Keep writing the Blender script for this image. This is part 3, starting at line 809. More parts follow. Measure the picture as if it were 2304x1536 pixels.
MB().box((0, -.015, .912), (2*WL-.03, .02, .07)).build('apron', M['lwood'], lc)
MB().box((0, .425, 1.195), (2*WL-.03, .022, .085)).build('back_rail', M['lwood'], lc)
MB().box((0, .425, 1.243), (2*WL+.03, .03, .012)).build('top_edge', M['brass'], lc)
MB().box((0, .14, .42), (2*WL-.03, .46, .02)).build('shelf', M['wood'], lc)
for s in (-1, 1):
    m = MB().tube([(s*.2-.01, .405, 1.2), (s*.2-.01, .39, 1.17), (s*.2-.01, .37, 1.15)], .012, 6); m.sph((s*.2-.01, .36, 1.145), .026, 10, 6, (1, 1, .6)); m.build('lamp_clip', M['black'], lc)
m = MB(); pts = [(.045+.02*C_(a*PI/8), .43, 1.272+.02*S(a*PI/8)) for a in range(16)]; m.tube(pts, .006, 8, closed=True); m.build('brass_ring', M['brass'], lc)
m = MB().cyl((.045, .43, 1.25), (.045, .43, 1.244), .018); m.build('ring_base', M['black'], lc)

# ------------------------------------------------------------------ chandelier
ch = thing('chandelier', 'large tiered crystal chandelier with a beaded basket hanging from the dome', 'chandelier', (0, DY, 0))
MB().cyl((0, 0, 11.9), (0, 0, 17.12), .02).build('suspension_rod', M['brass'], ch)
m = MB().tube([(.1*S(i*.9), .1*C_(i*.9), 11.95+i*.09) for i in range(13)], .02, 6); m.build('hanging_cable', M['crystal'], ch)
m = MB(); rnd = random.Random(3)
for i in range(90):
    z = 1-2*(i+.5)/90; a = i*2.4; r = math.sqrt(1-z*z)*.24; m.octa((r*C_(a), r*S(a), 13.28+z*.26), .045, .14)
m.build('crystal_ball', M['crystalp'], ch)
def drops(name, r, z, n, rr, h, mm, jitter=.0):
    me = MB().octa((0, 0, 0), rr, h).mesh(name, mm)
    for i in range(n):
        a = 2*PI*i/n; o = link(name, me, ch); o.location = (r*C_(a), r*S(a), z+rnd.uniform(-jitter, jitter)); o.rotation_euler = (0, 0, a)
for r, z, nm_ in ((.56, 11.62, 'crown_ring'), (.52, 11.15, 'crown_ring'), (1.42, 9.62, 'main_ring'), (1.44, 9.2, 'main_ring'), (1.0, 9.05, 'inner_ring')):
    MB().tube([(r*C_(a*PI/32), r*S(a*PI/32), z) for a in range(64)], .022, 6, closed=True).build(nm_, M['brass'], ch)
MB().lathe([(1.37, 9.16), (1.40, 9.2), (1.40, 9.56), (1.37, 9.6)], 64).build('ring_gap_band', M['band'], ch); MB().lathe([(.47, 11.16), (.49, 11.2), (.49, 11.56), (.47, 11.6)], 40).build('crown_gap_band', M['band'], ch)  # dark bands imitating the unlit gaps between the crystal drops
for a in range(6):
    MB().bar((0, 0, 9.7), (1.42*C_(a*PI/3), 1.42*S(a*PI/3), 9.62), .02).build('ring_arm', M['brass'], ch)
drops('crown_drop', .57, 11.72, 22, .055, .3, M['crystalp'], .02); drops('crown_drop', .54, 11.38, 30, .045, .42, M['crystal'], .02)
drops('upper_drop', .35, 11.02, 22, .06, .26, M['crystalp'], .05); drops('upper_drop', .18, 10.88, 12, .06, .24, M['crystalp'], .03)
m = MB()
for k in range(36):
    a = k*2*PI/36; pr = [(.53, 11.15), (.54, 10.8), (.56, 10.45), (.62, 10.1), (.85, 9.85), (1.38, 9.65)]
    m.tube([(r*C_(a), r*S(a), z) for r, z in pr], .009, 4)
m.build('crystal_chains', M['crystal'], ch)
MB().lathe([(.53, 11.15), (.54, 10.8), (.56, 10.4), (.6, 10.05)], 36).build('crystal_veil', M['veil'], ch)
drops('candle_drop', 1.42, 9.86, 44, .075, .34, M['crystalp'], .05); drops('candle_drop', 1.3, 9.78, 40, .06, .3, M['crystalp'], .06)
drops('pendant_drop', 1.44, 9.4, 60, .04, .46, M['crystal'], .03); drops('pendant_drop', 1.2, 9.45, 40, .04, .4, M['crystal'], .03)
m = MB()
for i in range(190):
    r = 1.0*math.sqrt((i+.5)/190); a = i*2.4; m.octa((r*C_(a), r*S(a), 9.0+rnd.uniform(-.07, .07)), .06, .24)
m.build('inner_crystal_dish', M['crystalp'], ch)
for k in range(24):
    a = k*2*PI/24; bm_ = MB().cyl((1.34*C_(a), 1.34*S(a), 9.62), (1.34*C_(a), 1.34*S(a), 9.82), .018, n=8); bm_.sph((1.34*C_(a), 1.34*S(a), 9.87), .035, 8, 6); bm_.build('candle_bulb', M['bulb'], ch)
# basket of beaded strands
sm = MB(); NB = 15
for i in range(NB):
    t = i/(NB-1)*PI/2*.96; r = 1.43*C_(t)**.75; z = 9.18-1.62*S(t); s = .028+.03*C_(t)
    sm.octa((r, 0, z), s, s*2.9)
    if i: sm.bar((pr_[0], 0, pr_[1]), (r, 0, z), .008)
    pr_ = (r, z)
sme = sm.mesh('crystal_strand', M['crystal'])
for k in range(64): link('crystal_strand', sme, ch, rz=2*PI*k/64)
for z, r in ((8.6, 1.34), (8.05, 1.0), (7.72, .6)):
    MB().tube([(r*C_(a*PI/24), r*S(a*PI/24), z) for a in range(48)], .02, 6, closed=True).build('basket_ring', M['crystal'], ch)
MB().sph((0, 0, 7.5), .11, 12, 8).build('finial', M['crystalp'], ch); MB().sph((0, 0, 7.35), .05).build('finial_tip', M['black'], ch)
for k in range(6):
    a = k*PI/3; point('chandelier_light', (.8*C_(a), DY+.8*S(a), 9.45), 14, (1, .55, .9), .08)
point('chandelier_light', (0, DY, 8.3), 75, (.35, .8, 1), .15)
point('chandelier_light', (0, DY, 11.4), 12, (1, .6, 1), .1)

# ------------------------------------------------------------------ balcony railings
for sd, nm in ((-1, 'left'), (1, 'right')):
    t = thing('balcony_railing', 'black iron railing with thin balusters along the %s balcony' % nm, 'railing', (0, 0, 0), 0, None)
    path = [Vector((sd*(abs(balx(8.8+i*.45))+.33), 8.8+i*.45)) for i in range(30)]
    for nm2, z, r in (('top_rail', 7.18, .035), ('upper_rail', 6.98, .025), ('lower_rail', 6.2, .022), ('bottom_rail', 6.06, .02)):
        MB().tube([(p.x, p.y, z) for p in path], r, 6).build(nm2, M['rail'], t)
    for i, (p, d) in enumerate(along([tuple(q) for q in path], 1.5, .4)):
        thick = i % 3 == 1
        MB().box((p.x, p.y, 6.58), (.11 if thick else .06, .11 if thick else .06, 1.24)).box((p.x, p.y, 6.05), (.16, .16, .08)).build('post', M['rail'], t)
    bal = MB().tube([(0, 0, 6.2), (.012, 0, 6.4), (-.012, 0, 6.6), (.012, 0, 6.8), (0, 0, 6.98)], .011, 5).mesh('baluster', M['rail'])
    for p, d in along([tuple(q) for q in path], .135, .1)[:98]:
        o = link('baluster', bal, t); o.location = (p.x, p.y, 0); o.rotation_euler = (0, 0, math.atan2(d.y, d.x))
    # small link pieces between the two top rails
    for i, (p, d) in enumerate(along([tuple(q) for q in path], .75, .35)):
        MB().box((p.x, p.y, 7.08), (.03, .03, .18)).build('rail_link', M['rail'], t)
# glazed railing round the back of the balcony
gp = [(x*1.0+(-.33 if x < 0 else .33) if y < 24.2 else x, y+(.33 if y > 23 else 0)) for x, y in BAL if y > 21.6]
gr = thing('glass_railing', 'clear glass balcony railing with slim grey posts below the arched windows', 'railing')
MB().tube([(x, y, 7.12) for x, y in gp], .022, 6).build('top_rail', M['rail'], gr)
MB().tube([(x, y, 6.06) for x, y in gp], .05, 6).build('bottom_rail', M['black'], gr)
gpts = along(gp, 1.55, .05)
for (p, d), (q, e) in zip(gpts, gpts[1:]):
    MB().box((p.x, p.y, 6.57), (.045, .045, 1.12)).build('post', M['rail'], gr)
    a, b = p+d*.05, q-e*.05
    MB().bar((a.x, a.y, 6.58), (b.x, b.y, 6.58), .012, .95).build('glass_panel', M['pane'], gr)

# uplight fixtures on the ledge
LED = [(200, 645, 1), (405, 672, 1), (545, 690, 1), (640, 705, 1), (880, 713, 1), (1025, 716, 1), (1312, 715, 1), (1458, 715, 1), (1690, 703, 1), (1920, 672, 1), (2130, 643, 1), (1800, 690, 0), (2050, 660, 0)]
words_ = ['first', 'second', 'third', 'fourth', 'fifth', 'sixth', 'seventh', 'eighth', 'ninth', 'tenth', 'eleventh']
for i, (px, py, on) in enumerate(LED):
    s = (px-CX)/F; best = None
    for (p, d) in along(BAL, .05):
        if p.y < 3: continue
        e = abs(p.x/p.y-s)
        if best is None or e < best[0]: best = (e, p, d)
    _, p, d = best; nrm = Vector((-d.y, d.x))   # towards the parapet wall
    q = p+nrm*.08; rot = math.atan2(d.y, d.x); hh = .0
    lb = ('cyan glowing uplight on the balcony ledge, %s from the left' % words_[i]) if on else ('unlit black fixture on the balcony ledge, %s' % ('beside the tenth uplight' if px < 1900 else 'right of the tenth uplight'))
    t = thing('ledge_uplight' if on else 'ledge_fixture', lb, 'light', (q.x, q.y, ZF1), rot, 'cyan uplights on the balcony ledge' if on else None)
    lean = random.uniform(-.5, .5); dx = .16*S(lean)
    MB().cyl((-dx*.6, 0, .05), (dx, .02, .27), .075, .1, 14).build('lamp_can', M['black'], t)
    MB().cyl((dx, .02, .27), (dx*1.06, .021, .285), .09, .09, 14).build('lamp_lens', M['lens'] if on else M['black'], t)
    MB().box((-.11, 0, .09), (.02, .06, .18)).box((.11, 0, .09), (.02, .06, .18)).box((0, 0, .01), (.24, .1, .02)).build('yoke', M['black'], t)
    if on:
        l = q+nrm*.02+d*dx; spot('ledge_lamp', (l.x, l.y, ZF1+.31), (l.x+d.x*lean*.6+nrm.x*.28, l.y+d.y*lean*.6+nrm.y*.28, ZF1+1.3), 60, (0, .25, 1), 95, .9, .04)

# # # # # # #

# What to work on:
Give back the listing exactly, please, from its first line to the line containing "m = MB().cyl((.045, .43, 1.25), (.045, .43, 1.244), .018);", inclusive, and nothing past that line.

# Output of the exercise:
Keep writing the Blender script for this image. This is part 3, starting at line 809. More parts follow. Measure the picture as if it were 2304x1536 pixels.
MB().box((0, -.015, .912), (2*WL-.03, .02, .07)).build('apron', M['lwood'], lc)
MB().box((0, .425, 1.195), (2*WL-.03, .022, .085)).build('back_rail', M['lwood'], lc)
MB().box((0, .425, 1.243), (2*WL+.03, .03, .012)).build('top_edge', M['brass'], lc)
MB().box((0, .14, .42), (2*WL-.03, .46, .02)).build('shelf', M['wood'], lc)
for s in (-1, 1):
    m = MB().tube([(s*.2-.01, .405, 1.2), (s*.2-.01, .39, 1.17), (s*.2-.01, .37, 1.15)], .012, 6); m.sph((s*.2-.01, .36, 1.145), .026, 10, 6, (1, 1, .6)); m.build('lamp_clip', M['black'], lc)
m = MB(); pts = [(.045+.02*C_(a*PI/8), .43, 1.272+.02*S(a*PI/8)) for a in range(16)]; m.tube(pts, .006, 8, closed=True); m.build('brass_ring', M['brass'], lc)
m = MB().cyl((.045, .43, 1.25), (.045, .43, 1.244), .018); m.build('ring_base', M['black'], lc)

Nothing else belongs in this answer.